SET PROBLEM:
Print nothing but the lines from the start of the listing below through the line that contains "SC = bpy.context.scene; COL = SC.collection". Do not include the pictures.

-- Begin --

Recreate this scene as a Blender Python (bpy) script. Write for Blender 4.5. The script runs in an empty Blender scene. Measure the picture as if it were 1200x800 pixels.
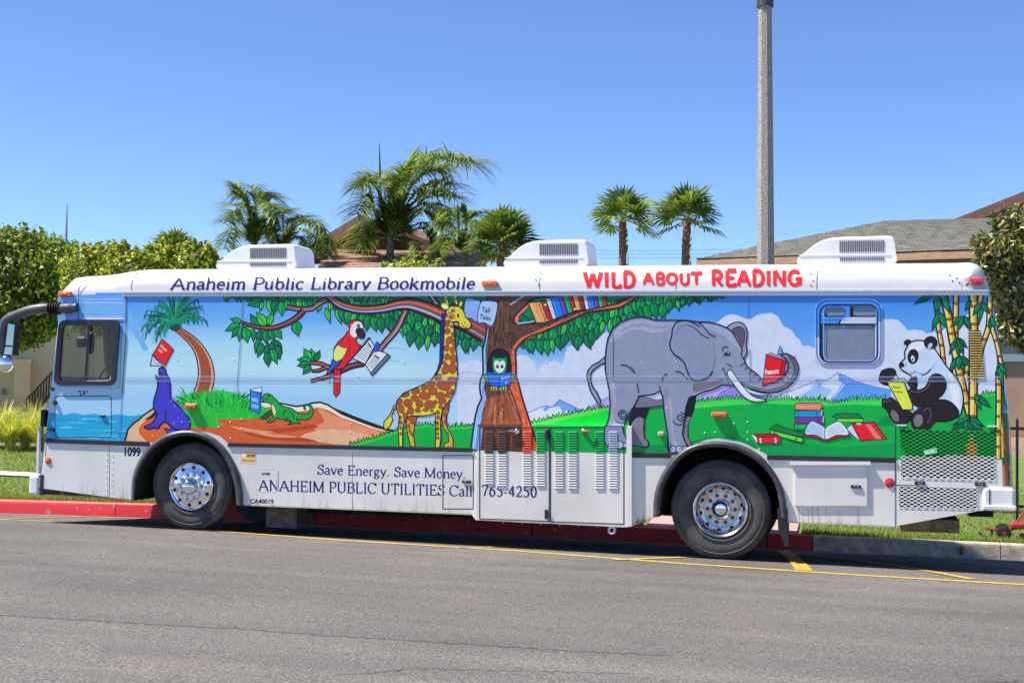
import bpy, bmesh, math, random
import numpy as np
from mathutils import Vector, Matrix, noise
from mathutils.geometry import tessellate_polygon
random.seed(7); rng = np.random.default_rng(7)
SC = bpy.context.scene; COL = SC.collection

# ------------------------------------------------------------------ camera
FPX = 1600.0
def unit(v): v = np.array(v, float); return v/np.linalg.norm(v)
Xc = unit((6457, -35.4, FPX)*np.array([1, 1, 1]))
Zc = np.cross(Xc, (0, -67, -FPX)); Zc = unit(Zc if Zc[1] > 0 else -Zc)
Yc = np.cross(Zc, Xc)
RW = np.array([Xc, Yc, Zc])                    # camera vector -> world vector
def ray(x, y): return RW @ np.array([x-600, 400-y, -FPX])
CAM = -ray(221, 621)*(16.5/FPX)
cd = bpy.data.cameras.new('camera'); cam = bpy.data.objects.new('camera', cd); COL.objects.link(cam)
cd.sensor_width = 36; cd.lens = 36*FPX/1200; cd.clip_end = 3000
m4 = Matrix.Identity(4)
for i in range(3):
    for j in range(3): m4[i][j] = RW[i][j]
    m4[i][3] = CAM[i]
cam.matrix_world = m4; SC.camera = cam

# ------------------------------------------------------------------ light
LX, LY = .62, .20                                # light moves right and slightly away while it falls
SUN_EL = math.atan2(1, math.hypot(LX, LY))
w = bpy.data.worlds.new('World'); SC.world = w; w.use_nodes = True
nt = w.node_tree; bg = nt.nodes['Background']; sk = nt.nodes.new('ShaderNodeTexSky')
sk.sky_type = 'NISHITA'; sk.sun_disc = False; sk.sun_elevation = SUN_EL
sk.sun_rotation = math.atan2(-LX, -LY)
sk.altitude = 0; sk.air_density = .62; sk.dust_density = .05; sk.ozone_density = 6
hs = nt.nodes.new('ShaderNodeHueSaturation'); hs.inputs['Saturation'].default_value = 1.04; hs.inputs['Hue'].default_value = .504; hs.inputs['Value'].default_value = .95
nt.links.new(sk.outputs[0], hs.inputs['Color']); nt.links.new(hs.outputs[0], bg.inputs[0]); bg.inputs[1].default_value = .10
sd = bpy.data.lights.new('sun', 'SUN'); so = bpy.data.objects.new('sun', sd); COL.objects.link(so)
sd.energy = 3.9; sd.angle = math.radians(.55); sd.color = (1, .93, .82)
so.rotation_euler = Vector((LX, LY, -1)).to_track_quat('-Z', 'Y').to_euler()
SC.view_settings.view_transform = 'Standard'; SC.view_settings.look = 'None'
SC.view_settings.exposure = 1.2; SC.view_settings.gamma = 1
SC.cycles.max_bounces = 6

# ------------------------------------------------------------------ pixel to world
def onY(x, y, Y=0.):
    r = ray(x, y); t = (Y-CAM[1])/r[1]; return CAM + r*t
def toPx(p):
    c = RW.T @ (np.array(p, float)-CAM); return 600-FPX*c[0]/c[2], 400+FPX*c[1]/c[2]
_r = onY(843, 655.5); GX = _r[2]/_r[0]
def gz(X, Y):                                    # road surface: falls to the right and into the gutter behind the bus
    return GX*X + (-.052*Y if Y > 0 else -.018*Y) - .02*min(4., max(0., -1-X))*min(1, max(0, Y+1)/3.5)
def yc(X): return 2.5 + (0 if X < 3 else .0375*(X-3) if X < 7 else .15+.18*(X-7))      # kerb line
def onG(x, y, dz=0.):
    r = ray(x, y); lo, hi = .001, .2
    for _ in range(50):
        t = (lo+hi)/2; p = CAM+r*t
        if p[2] > gz(p[0], p[1])+dz: lo = t
        else: hi = t
    return CAM+r*lo

# ------------------------------------------------------------------ materials
def lin(c):
    c = c/255.; return c/12.92 if c <= .04045 else ((c+.055)/1.055)**2.4
def C(r, g, b, k=1.): return tuple(min(.86, lin(v)*k) for v in (r, g, b))
MATS = {}
def M(name, rgb, rough=.5, metal=0., spec=.5, nscale=0, namp=.15, bump=0., bscale=None, coat=0., rgb2=None, alpha=1., trans=0., detail=4, mixlo=.35, mixhi=.65, bdist=.01):
    if name in MATS: return MATS[name]
    m = bpy.data.materials.new(name); m.use_nodes = True; t = m.node_tree; b = t.nodes['Principled BSDF']
    b.inputs['Base Color'].default_value = (*rgb, 1); b.inputs['Roughness'].default_value = rough
    b.inputs['Metallic'].default_value = metal; b.inputs['Specular IOR Level'].default_value = spec
    b.inputs['Coat Weight'].default_value = coat; b.inputs['Coat Roughness'].default_value = .08
    b.inputs['Alpha'].default_value = alpha; b.inputs['Transmission Weight'].default_value = trans
    tc = t.nodes.new('ShaderNodeTexCoord')
    if nscale:
        n = t.nodes.new('ShaderNodeTexNoise'); n.inputs['Scale'].default_value = nscale; n.inputs['Detail'].default_value = detail
        t.links.new(tc.outputs['Object'], n.inputs['Vector'])
        rp = t.nodes.new('ShaderNodeValToRGB'); rp.color_ramp.elements[0].position = mixlo; rp.color_ramp.elements[1].position = mixhi
        a = rgb2 if rgb2 else tuple(v*(1-namp) for v in rgb); c = rgb if rgb2 else tuple(min(.9, v*(1+namp)) for v in rgb)
        rp.color_ramp.elements[0].color = (*a, 1); rp.color_ramp.elements[1].color = (*c, 1)
        t.links.new(n.outputs['Fac'], rp.inputs[0]); t.links.new(rp.outputs[0], b.inputs['Base Color'])
    if bump:
        n2 = t.nodes.new('ShaderNodeTexNoise'); n2.inputs['Scale'].default_value = bscale or nscale or 20; n2.inputs['Detail'].default_value = 3
        t.links.new(tc.outputs['Object'], n2.inputs['Vector'])
        bp = t.nodes.new('ShaderNodeBump'); bp.inputs['Strength'].default_value = bump; bp.inputs['Distance'].default_value = bdist
        t.links.new(n2.outputs['Fac'], bp.inputs['Height']); t.links.new(bp.outputs[0], b.inputs['Normal'])
    MATS[name] = m; return m
KP = 1.2                                        # print colours: photo value to pigment
def PM(rgb):
    r, g, b = rgb; L_ = .3*r+.59*g+.11*b; q = [max(4, min(255, L_+(v-L_)*1.14)) for v in rgb]; q[0] = min(255, q[0]*1.02)
    return M('print_%d_%d_%d' % (r, g, b), C(*q, KP), .32, spec=.3, nscale=9, namp=.045, bump=.04, bscale=2.2, bdist=.02)

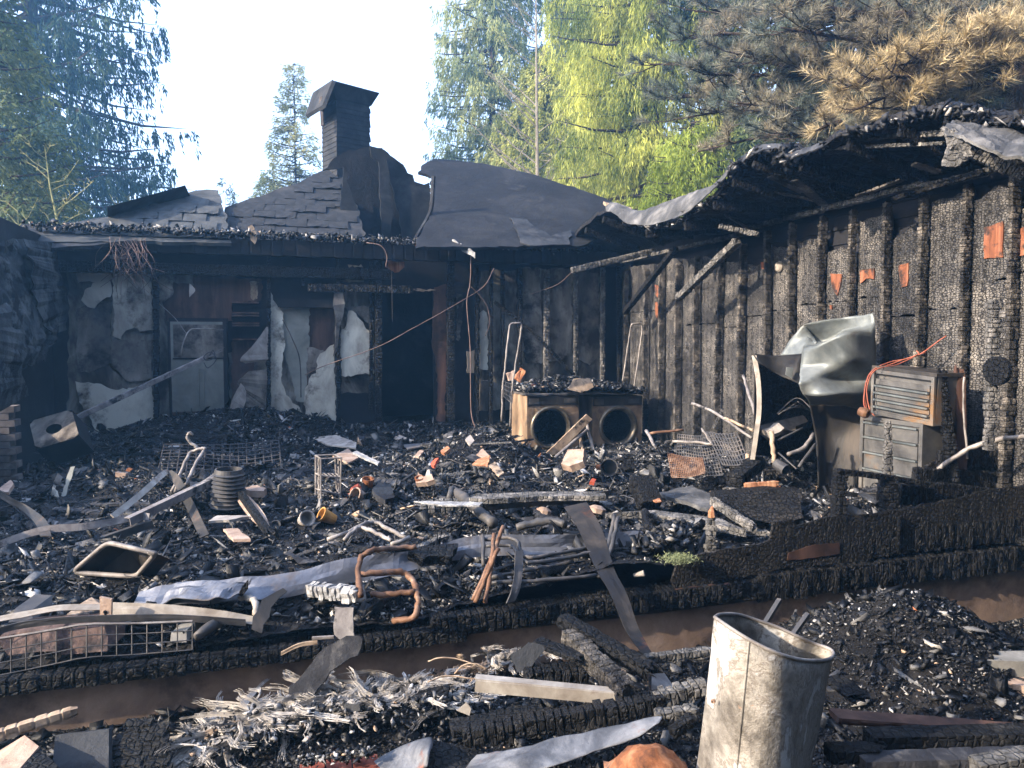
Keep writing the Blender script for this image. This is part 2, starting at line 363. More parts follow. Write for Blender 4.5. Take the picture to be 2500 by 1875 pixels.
def obj(name, mb, m, parent=None, smooth=False, cols=None, verts=None, faces=None, solid=None, subsurf=0, label=None, kind=None, soft=None):
    """one mesh object; vertices are given in world space"""
    if mb is not None: verts, faces = mb.v, mb.f
    va = np.asarray([tuple(p) for p in verts] if not isinstance(verts, np.ndarray) else verts, dtype=np.float64)
    if parent is not None:
        base = np.array(absloc(parent))
        loc = Vector((0, 0, 0))
    else:
        base = np.array([(va[:, 0].min() + va[:, 0].max()) / 2, (va[:, 1].min() + va[:, 1].max()) / 2, va[:, 2].min()])
        loc = Vector(base)
    me = new_mesh(name, va - base, faces, m, smooth, cols)
    o = bpy.data.objects.new(name, me)
    COL.objects.link(o)
    o.location = loc
    if parent is not None: o.parent = parent
    if subsurf:
        md = o.modifiers.new('smooth', 'SUBSURF'); md.levels = md.render_levels = subsurf
    if solid:
        md = o.modifiers.new('thickness', 'SOLIDIFY'); md.thickness = solid; md.offset = 0
    if label: o['label'] = label
    if kind: o['kind'] = kind
    return o

def frame(d, up=None):
    d = Vector(d).normalized()
    up = Vector(up) if up is not None else Vector((0, 0, 1))
    if abs(d.dot(up.normalized())) > 0.98: up = Vector((0, 1, 0)) if abs(d.y) < 0.9 else Vector((1, 0, 0))
    x = d.cross(up).normalized()
    y = x.cross(d).normalized()
    return d, x, y          # along, side, up

def box(mb, c, ax, ay, az):
    """centre and three half-extent vectors"""
    c, ax, ay, az = Vector(c), Vector(ax), Vector(ay), Vector(az)
    vs = [c + ax * i + ay * j + az * k for i in (-1, 1) for j in (-1, 1) for k in (-1, 1)]
    fs = [(0, 1, 3, 2), (4, 6, 7, 5), (0, 4, 5, 1), (2, 3, 7, 6), (0, 2, 6, 4), (1, 5, 7, 3)]
    return mb.add(vs, fs)

def hbox(mb, s0, s1, t0, t1, z0, z1):
    c = H((s0 + s1) / 2, (t0 + t1) / 2, (z0 + z1) / 2)
    return box(mb, c, NU * (s1 - s0) / 2, NV * (t1 - t0) / 2, Vector((0, 0, (z1 - z0) / 2)))

def bar(mb, a, b, wd, hg, up=None):
    a, b = Vector(a), Vector(b)
    d, x, y = frame(b - a, up)
    return box(mb, (a + b) / 2, d * ((b - a).length / 2), x * wd / 2, y * hg / 2)

def smooth_path(pts, n=6):
    pts = [Vector(p) for p in pts]
    if len(pts) < 3: return pts
    out = []
    q = [pts[0] * 2 - pts[1]] + pts + [pts[-1] * 2 - pts[-2]]
    for i in range(1, len(q) - 2):
        for k in range(n):
            t = k / n
            a, b, c, d = q[i - 1], q[i], q[i + 1], q[i + 2]
            out.append(0.5 * ((2 * b) + (c - a) * t + (2 * a - 5 * b + 4 * c - d) * t * t + (3 * b - a - 3 * c + d) * t ** 3))
    out.append(pts[-1])
    return out

def round_corners(pts, r, n=5):
    pts = [Vector(p) for p in pts]
    out = [pts[0]]
    for i in range(1, len(pts) - 1):
        a, b, c = pts[i - 1], pts[i], pts[i + 1]
        ra = min(r, (a - b).length * 0.45, (c - b).length * 0.45)
        p, q = b + (a - b).normalized() * ra, b + (c - b).normalized() * ra
        for k in range(n + 1):
            t = k / n
            out.append(p * (1 - t) ** 2 + b * 2 * t * (1 - t) + q * t * t)
    out.append(pts[-1])
    return out

def tube(mb, pts, r, sides=8, caps=True):
    pts = [Vector(p) for p in pts]
    n = len(pts)
    rs = r if isinstance(r, (list, tuple)) else [r] * n
    if len(rs) != n: rs = [rs[0] + (rs[-1] - rs[0]) * i / (n - 1) for i in range(n)]
    d, x, y = frame(pts[1] - pts[0])
    vs = []
    for i, p in enumerate(pts):
        dd = (pts[min(i + 1, n - 1)] - pts[max(i - 1, 0)])
        if dd.length < 1e-9: dd = d
        dd.normalize()
        x = (x - dd * x.dot(dd)).normalized(); y = x.cross(dd)
        for k in range(sides):
            a = 2 * math.pi * k / sides
            vs.append(p + (x * math.cos(a) + y * math.sin(a)) * rs[i])
    fs = [(i * sides + k, i * sides + (k + 1) % sides, (i + 1) * sides + (k + 1) % sides, (i + 1) * sides + k)
          for i in range(n - 1) for k in range(sides)]
    if caps:
        fs += [tuple(range(sides))[::-1], tuple((n - 1) * sides + k for k in range(sides))]
    return mb.add(vs, fs)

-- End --

OUTPUT FOR THIS TASK:
Recreate this scene as a Blender Python (bpy) script. Write for Blender 4.5. The script runs in an empty Blender scene. Measure the picture as if it were 1200x800 pixels.
import bpy, bmesh, math, random
import numpy as np
from mathutils import Vector, Matrix, noise
from mathutils.geometry import tessellate_polygon
random.seed(7); rng = np.random.default_rng(7)
SC = bpy.context.scene; COL = SC.collection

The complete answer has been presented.